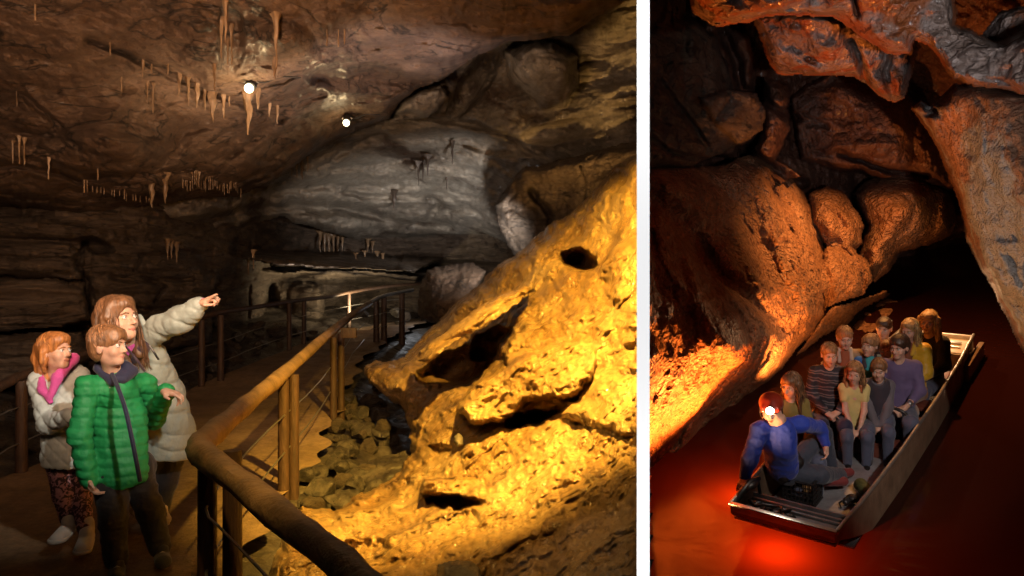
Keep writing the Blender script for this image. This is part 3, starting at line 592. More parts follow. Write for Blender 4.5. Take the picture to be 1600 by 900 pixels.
# ================================================================== right cave
def wd(px, py, k=1.0): return (px, py, DZ(px, py, -.35) * k)
rock('cave_backdrop_wall', M['redrock'], [
     dict(p=None, c=[(900, -150, 9), (1300, -150, 9), (1700, -150, 8), (900, 300, 9), (1150, 200, 11), (1300, 200, 12.5), (1450, 200, 12), (1400, 400, 15), (1520, 450, 18), (1700, 300, 12), (1200, 350, 11), (1450, 540, 19), (1700, 560, 15)]),
     dict(p=[(1100, 20), (1170, 60), (1180, 140), (1195, 200), (1150, 250), (1090, 240), (1060, 150), (1080, 60)], R=30, b=.8, c=[(1100, 50, 8.5), (1180, 100, 8.6), (1180, 220, 9.4), (1070, 200, 9)]),
     dict(p=[(1195, 120), (1230, 130), (1235, 200), (1215, 250), (1250, 275), (1220, 290), (1170, 250), (1190, 205)], R=22, b=.7, c=[(1200, 130, 9.0), (1230, 200, 9.0), (1210, 270, 9.0)]),
     dict(p=[(1300, 110), (1420, 150), (1480, 250), (1500, 300), (1400, 290), (1330, 270), (1250, 250), (1235, 150)], R=50, b=1.0, c=[(1300, 130, 10.5), (1470, 270, 11), (1260, 240, 10.6), (1400, 180, 10.6)])],
     (1012, -60, 1700, 560), 1, FINE, disp=((.5, .5, 'f', 4), (1.1, .25, 'r', 4), (4, .06, 'b', 3)), seed=70,
     cracks=[([(1130, 50), (1150, 100), (1160, 140), (1185, 145)], 8, .9), ([(1180, 150), (1230, 180), (1290, 195)], 6, .3), ([(1310, 240), (1360, 260), (1450, 275)], 5, .35), ([(1160, 232), (1210, 265), (1250, 288)], 9, 1.0)], kind='structure')
tag(bpy.data.objects['cave_backdrop_wall'], 'deep red brown rock wall far behind the boat', 'cave wall')
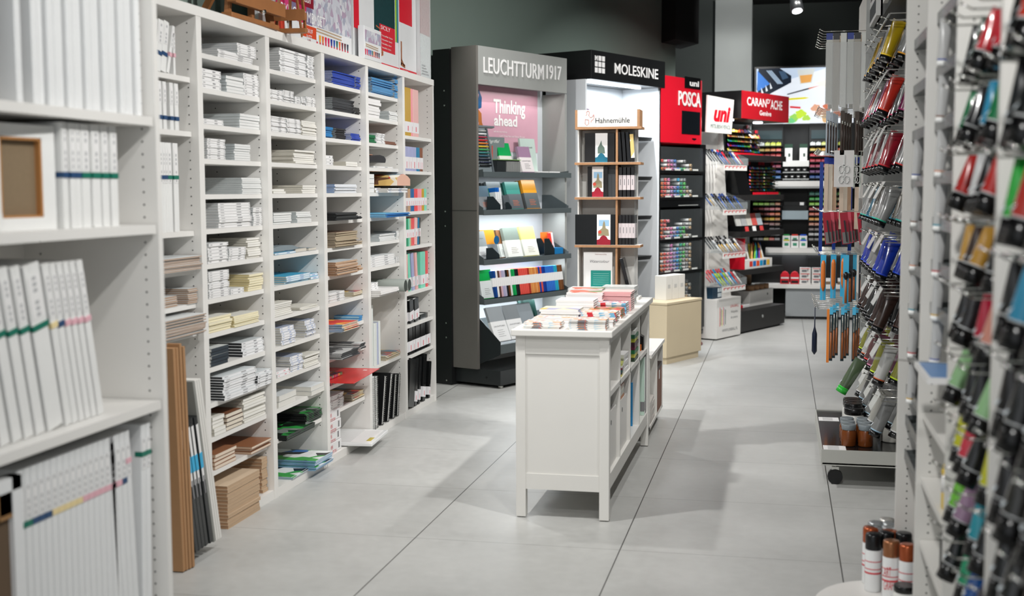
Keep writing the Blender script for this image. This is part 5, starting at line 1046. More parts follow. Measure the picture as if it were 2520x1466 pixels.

Aim of the task:
Each line in the records above should be reproduced exactly; images are not copied.

Exercise output:
Keep writing the Blender script for this image. This is part 3, starting at line 592. More parts follow. Write for Blender 4.5. Take the picture to be 1600 by 900 pixels.
# ================================================================== right cave
def wd(px, py, k=1.0): return (px, py, DZ(px, py, -.35) * k)
rock('cave_backdrop_wall', M['redrock'], [
     dict(p=None, c=[(900, -150, 9), (1300, -150, 9), (1700, -150, 8), (900, 300, 9), (1150, 200, 11), (1300, 200, 12.5), (1450, 200, 12), (1400, 400, 15), (1520, 450, 18), (1700, 300, 12), (1200, 350, 11), (1450, 540, 19), (1700, 560, 15)]),
     dict(p=[(1100, 20), (1170, 60), (1180, 140), (1195, 200), (1150, 250), (1090, 240), (1060, 150), (1080, 60)], R=30, b=.8, c=[(1100, 50, 8.5), (1180, 100, 8.6), (1180, 220, 9.4), (1070, 200, 9)]),
     dict(p=[(1195, 120), (1230, 130), (1235, 200), (1215, 250), (1250, 275), (1220, 290), (1170, 250), (1190, 205)], R=22, b=.7, c=[(1200, 130, 9.0), (1230, 200, 9.0), (1210, 270, 9.0)]),
     dict(p=[(1300, 110), (1420, 150), (1480, 250), (1500, 300), (1400, 290), (1330, 270), (1250, 250), (1235, 150)], R=50, b=1.0, c=[(1300, 130, 10.5), (1470, 270, 11), (1260, 240, 10.6), (1400, 180, 10.6)])],
     (1012, -60, 1700, 560), 1, FINE, disp=((.5, .5, 'f', 4), (1.1, .25, 'r', 4), (4, .06, 'b', 3)), seed=70,
     cracks=[([(1130, 50), (1150, 100), (1160, 140), (1185, 145)], 8, .9), ([(1180, 150), (1230, 180), (1290, 195)], 6, .3), ([(1310, 240), (1360, 260), (1450, 275)], 5, .35), ([(1160, 232), (1210, 265), (1250, 288)], 9, 1.0)], kind='structure')
tag(bpy.data.objects['cave_backdrop_wall'], 'deep red brown rock wall far behind the boat', 'cave wall')
Keep writing the Blender script for this image. This is part 5, starting at line 1046. More parts follow. Measure the picture as if it were 2520x1466 pixels.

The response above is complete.